STATED GOAL: Give the number of lines that hold the string "wide". Nothing else is needed.
##### DATA EXCERPT
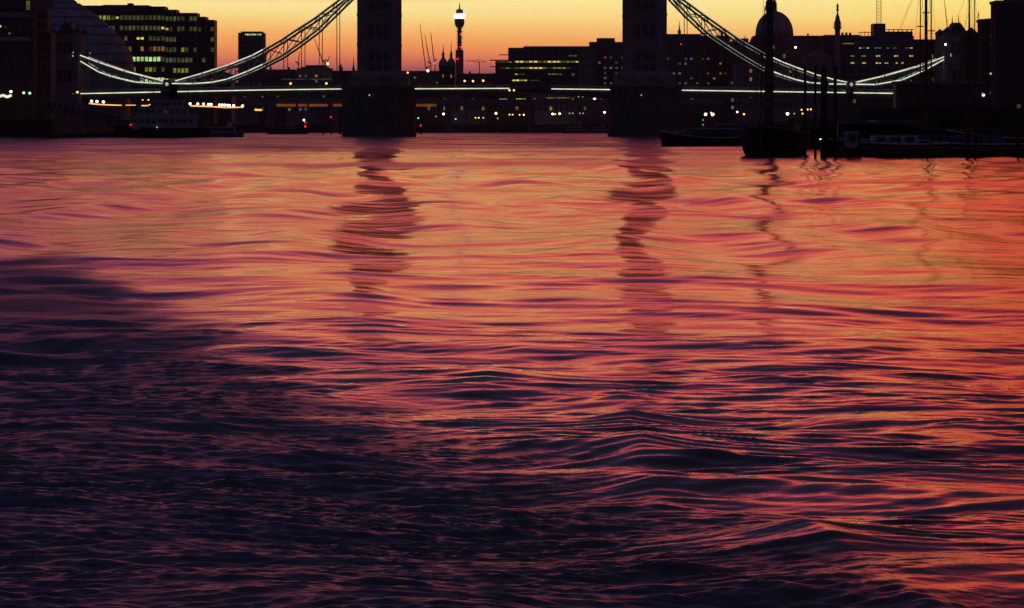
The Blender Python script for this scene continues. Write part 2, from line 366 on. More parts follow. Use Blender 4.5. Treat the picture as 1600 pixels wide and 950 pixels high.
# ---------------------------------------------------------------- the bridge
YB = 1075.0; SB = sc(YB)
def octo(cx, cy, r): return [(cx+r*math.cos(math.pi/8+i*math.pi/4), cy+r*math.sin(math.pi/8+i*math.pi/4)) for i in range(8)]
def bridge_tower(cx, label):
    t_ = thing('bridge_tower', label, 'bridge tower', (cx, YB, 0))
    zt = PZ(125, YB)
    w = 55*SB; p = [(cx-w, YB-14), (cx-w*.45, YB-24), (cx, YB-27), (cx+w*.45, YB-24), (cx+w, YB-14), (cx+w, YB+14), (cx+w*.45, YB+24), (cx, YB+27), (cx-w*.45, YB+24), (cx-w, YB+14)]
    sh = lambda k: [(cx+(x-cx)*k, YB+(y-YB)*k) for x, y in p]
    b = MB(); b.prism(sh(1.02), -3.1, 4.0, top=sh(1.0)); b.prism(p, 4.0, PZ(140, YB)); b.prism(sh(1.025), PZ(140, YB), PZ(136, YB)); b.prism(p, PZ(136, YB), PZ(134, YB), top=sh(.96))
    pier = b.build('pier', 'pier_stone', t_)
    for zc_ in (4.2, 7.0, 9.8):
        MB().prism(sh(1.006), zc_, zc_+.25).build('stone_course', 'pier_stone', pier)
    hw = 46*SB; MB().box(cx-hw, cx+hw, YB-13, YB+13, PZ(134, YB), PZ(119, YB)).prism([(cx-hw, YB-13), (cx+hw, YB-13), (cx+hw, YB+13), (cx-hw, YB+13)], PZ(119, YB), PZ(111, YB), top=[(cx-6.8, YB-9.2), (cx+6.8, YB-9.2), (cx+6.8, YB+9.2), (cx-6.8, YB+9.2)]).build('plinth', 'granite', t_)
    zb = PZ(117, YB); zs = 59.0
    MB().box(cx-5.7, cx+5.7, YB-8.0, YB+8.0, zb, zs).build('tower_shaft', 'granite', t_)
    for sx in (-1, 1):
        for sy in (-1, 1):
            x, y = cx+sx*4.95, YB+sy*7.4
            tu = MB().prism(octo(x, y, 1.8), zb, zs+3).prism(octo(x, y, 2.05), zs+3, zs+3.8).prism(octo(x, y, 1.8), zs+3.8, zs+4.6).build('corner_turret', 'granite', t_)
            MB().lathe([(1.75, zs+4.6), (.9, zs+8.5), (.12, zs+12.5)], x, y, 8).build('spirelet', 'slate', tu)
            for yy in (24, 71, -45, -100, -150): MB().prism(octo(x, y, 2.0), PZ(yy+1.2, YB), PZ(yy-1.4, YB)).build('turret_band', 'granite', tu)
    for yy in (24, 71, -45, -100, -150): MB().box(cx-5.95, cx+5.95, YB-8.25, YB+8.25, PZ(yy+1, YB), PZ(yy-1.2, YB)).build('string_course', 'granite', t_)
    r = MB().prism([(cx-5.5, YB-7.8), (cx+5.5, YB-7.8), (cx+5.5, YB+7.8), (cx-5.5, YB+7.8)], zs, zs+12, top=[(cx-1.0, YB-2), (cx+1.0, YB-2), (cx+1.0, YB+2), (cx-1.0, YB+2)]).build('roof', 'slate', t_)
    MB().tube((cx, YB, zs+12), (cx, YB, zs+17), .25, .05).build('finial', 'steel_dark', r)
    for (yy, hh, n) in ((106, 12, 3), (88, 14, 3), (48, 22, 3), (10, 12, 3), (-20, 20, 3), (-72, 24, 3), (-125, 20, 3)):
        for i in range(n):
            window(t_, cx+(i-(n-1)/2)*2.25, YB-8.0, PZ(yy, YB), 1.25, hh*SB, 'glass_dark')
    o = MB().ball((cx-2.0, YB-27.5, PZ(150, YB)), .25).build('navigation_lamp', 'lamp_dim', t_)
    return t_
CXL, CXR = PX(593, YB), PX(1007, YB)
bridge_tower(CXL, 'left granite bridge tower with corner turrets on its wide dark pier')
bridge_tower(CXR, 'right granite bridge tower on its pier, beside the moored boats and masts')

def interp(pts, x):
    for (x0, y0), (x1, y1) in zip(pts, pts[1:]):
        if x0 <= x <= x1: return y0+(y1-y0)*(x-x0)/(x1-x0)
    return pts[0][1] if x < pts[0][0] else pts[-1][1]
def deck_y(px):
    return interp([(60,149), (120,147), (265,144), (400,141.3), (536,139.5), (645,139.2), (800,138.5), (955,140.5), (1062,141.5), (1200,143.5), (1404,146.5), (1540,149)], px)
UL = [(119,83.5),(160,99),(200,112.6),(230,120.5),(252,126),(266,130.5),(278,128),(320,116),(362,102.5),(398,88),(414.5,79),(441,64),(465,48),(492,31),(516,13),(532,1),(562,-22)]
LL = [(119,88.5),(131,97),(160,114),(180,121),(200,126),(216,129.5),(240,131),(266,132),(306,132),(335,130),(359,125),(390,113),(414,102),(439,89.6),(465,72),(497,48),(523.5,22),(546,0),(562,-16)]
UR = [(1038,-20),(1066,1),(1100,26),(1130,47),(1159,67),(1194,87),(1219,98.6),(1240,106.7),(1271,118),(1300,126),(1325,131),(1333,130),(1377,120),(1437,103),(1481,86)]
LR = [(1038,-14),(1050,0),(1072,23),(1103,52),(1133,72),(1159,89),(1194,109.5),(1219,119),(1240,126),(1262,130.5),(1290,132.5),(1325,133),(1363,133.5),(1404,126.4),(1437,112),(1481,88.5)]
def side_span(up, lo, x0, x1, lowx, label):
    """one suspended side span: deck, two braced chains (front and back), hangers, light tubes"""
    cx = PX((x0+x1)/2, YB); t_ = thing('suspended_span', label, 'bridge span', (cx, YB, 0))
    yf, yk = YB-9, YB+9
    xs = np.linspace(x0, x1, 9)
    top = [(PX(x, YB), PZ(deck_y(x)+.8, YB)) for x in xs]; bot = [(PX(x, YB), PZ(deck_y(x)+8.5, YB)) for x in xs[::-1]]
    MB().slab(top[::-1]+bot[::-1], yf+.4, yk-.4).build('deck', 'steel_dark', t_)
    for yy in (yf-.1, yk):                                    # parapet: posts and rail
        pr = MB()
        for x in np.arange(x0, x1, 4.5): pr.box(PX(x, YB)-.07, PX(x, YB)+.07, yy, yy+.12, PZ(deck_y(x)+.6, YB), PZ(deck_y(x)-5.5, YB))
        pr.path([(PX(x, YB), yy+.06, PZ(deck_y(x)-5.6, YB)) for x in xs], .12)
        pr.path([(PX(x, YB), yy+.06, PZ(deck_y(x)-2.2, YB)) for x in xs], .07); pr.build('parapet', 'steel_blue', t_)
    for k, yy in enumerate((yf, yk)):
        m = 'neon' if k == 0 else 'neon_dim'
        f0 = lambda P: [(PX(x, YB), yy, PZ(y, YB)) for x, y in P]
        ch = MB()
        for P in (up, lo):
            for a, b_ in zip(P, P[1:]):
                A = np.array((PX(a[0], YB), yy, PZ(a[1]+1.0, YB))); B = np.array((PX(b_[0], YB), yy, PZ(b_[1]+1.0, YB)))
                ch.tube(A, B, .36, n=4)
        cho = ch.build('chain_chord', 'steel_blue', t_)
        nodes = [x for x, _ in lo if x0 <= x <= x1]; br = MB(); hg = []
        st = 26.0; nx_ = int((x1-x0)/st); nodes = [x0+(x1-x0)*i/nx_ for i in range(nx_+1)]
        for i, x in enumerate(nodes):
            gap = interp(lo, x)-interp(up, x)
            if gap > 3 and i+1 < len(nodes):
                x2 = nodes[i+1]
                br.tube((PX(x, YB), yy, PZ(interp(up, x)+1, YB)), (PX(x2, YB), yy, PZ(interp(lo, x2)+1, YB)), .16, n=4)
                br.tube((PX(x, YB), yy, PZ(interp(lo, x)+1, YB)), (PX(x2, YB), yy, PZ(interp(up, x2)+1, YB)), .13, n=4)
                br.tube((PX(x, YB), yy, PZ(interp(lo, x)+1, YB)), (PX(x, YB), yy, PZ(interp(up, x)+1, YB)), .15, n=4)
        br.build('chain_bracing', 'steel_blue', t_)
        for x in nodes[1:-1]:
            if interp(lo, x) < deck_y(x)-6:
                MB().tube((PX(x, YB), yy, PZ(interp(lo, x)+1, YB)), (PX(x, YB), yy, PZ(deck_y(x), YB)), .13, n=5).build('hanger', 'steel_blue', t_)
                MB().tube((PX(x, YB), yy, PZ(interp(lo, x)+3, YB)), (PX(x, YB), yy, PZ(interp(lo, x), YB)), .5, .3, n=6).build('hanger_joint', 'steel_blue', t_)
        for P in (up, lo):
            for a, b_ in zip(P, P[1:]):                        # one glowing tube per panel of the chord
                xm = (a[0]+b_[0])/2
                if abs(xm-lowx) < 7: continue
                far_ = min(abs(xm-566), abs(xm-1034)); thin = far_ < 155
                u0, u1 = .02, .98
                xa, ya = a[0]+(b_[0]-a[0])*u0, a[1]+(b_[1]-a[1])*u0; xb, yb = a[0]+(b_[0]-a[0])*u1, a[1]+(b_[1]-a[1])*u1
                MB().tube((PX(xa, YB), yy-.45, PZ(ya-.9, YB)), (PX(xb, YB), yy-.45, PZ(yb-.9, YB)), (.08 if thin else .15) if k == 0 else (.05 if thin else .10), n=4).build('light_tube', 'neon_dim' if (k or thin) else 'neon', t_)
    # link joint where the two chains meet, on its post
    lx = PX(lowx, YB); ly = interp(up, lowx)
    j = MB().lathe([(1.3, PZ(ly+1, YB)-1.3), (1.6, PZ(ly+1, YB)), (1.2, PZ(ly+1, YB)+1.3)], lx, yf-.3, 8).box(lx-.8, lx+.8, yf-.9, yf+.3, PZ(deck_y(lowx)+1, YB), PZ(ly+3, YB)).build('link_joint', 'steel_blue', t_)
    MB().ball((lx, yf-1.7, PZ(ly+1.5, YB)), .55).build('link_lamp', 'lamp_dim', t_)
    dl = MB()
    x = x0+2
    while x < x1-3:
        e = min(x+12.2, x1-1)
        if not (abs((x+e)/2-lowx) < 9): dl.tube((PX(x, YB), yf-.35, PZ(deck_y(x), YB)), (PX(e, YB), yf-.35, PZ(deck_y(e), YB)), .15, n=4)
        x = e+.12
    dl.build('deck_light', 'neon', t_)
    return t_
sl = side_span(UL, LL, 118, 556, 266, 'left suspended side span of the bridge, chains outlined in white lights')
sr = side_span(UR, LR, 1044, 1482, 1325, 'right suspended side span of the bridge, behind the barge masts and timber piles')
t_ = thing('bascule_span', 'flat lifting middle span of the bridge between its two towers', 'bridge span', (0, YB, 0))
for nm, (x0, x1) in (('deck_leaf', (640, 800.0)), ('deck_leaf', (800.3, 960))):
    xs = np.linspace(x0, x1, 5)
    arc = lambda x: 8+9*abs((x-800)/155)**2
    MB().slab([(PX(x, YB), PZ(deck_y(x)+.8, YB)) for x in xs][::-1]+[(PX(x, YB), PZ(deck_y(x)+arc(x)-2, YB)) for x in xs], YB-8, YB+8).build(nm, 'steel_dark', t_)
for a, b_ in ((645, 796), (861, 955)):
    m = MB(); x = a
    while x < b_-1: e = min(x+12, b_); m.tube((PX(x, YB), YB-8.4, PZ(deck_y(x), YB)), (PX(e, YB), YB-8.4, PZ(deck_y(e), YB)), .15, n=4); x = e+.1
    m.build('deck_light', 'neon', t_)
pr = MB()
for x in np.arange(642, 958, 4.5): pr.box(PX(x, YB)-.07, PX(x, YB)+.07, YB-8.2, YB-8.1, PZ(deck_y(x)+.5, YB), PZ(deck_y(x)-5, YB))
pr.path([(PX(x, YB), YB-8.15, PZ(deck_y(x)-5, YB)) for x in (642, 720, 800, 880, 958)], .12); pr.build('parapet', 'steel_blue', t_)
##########
COMPLETE ANSWER: 2